Owen Caissie is set to become a national icon in Cubs debut

Just not the nation he'll actually play his games in. The Canada native should feel right at home when he takes a MLB field for the first time.
2025 MLB All-Star Week: Futures Game
2025 MLB All-Star Week: Futures Game | Matt Dirksen/GettyImages

It will take precisely one game for Owen Caissie to have his homecoming. The Cubs No. 1 prospect, and No. 45 overall prospect in baseball, will make his MLB debut on Thursday against the Toronto Blue Jays, about 35 miles from where he went to high school at Notre Dame Secondary School. So, MLB debut, basically in your hometown, against the best team in the AL, as your team is fighting to get back in its divisional race? There's so much pressure on Caissie that maybe it'll all cancel out and he'll be able just to go out and play ball.

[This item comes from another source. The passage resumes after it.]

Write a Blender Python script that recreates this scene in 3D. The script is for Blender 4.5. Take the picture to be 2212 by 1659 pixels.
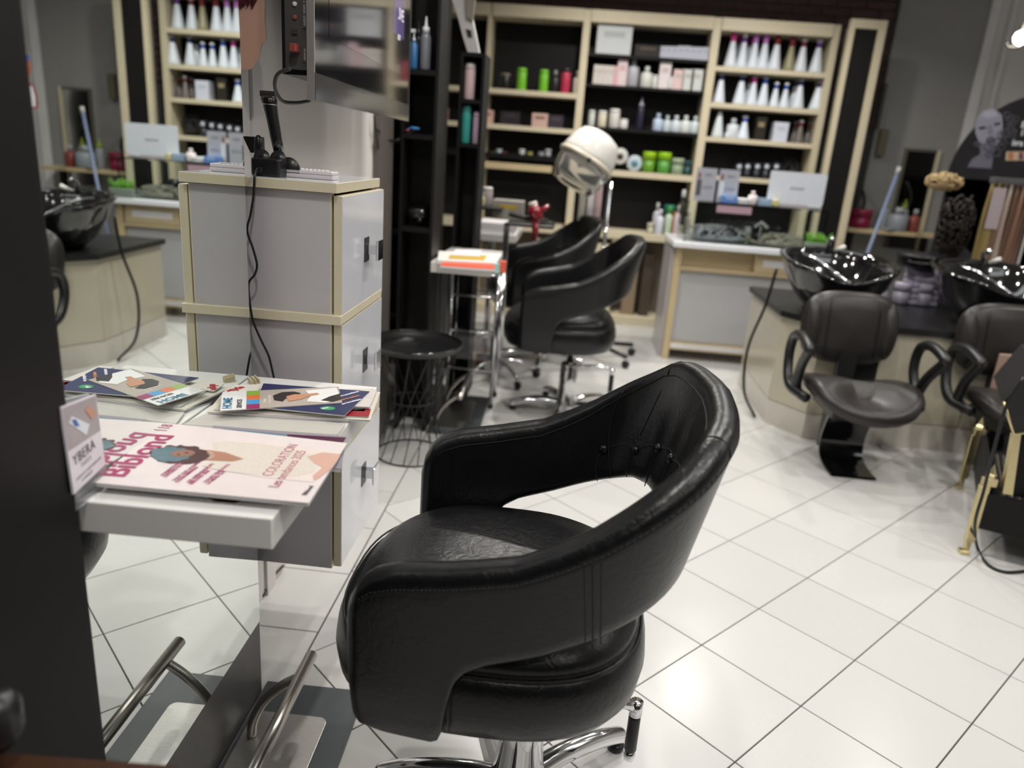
import bpy, math, random
from mathutils import Vector, Matrix
random.seed(7)
PI = math.pi
for o in list(bpy.data.objects): bpy.data.objects.remove(o)
SC = bpy.context.scene
COL = SC.collection
# ---------------------------------------------------------------- camera
F = 1616.5; PITCH = .30204; ROLL = .07446; PSI = math.radians(3.53); H = 1.286
def _cam():
    fwd = Vector((0, math.cos(PITCH), -math.sin(PITCH))); r = Vector((1, 0, 0)); u = r.cross(fwd)
    r2 = math.cos(ROLL)*r + math.sin(ROLL)*u; u2 = -math.sin(ROLL)*r + math.cos(ROLL)*u
    Z = Matrix.Rotation(PSI, 3, 'Z')
    return Matrix((Z@r2, Z@u2, Z@(-fwd)))           # rows: right, up, back
MC = _cam(); CAMP = Vector((0, 0, H))
cd = bpy.data.cameras.new('camera'); cam = bpy.data.objects.new('camera', cd); COL.objects.link(cam)
cam.matrix_world = Matrix.Translation(CAMP) @ MC.transposed().to_4x4()
cd.sensor_width = 36; cd.lens = F/2212*36; cd.clip_start = .02; cd.clip_end = 60
cd.dof.use_dof = True; cd.dof.focus_distance = 1.5; cd.dof.aperture_fstop = 2.3; cd.dof.aperture_blades = 0
SC.camera = cam
SC.view_settings.view_transform = 'Standard'; SC.view_settings.look = 'None'
SC.view_settings.gamma = 1; SC.view_settings.use_curve_mapping = False
SC.view_settings.exposure = -1.5
# ---------------------------------------------------------------- light
w = bpy.data.worlds.new('world'); SC.world = w; w.use_nodes = True
w.node_tree.nodes['Background'].inputs[0].default_value = (.9, .95, 1, 1)
w.node_tree.nodes['Background'].inputs[1].default_value = .06
CEIL = 2.75
def disc_light(x, y, power, r=.05, col=(1, .955, .89), z=CEIL-.03, spread=150):
    l = bpy.data.lights.new('downlight_lamp', 'AREA'); l.shape = 'DISK'; l.size = r*2; l.energy = power; l.color = col
    l.spread = math.radians(spread)
    o = bpy.data.objects.new('downlight_lamp', l); o.location = (x, y, z); COL.objects.link(o); return o
LAMPS = [(-.15, .55, 30), (.95, .35, 30), (-.25, 2.55, 44), (.62, 2.3, 34), (1.7, 1.75, 24), (-.2, 4.15, 56), (1.0, 3.4, 26), (2.3, 2.6, 26),
         (.1, 5.2, 52), (1.25, 5.15, 56), (2.4, 4.4, 20), (3.3, 1.2, 26), (3.2, 3.4, 24), (.3, -1.2, 26), (1.9, -.8, 26)]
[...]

I also hope Caissie isn't unfairly labeled the savior of the season. He might be awesome right off the bat — he certainly got enough reps in the Cubs farm system — but he's still 23 years old and if he takes some time to adjust, Cubs fans may lose patience quickly as every game remaining will feel high stakes.

Cubs outfield needs a spark, and Caissie might supply it

Pete Crow-Armstrong obviously isn't going to lose his starting spot in centerfield — but he has been in a massive slump so far in August. Ian Happ has also been slumping this month and now his OPS is all the way down to .710 on the season. Overall, he's still been a positive-impact player thanks in part to a great walk rate (12.5 percent), but he's scuffling along as we enter the home stretch, and with the Cubs looking for some late-season magic, Caissie getting some reps in the outfield makes sense.

Will a return to his old stomping grounds give fans an early glimpse of the pop Caissie has showed at Triple-A? He's played 220 games there, and hit 41 bombs in that stretch, including 22 this season. The power is real.

Owen Caissie has been plowing through the minor leagues

In 2021, at 18 years old, Caissie joined the Cubs organization at Single-A ball and dominated. By 2023, at 20 years old, he was up to Double-A ball and made it to Triple-A Iowa by the time he was 21. He's spent a lot of time at Triple-A (probably too much, as he was fantastic even in 2024) and a .566 slugging clip with a .955 OPS in 93 games this year was apparently finally enough for him to get the call.

It's a little too perfect that his debut will come in Toronto, a place where the Cubs go just once a year. Even if he goes 0-for-4 and doesn't put a ball in play tonight, he's a winner. He'll be the fourth Canadian-born player to debut in MLB in 2025, joining Tristan Peters, Denzel Clarke and Liam Hicks.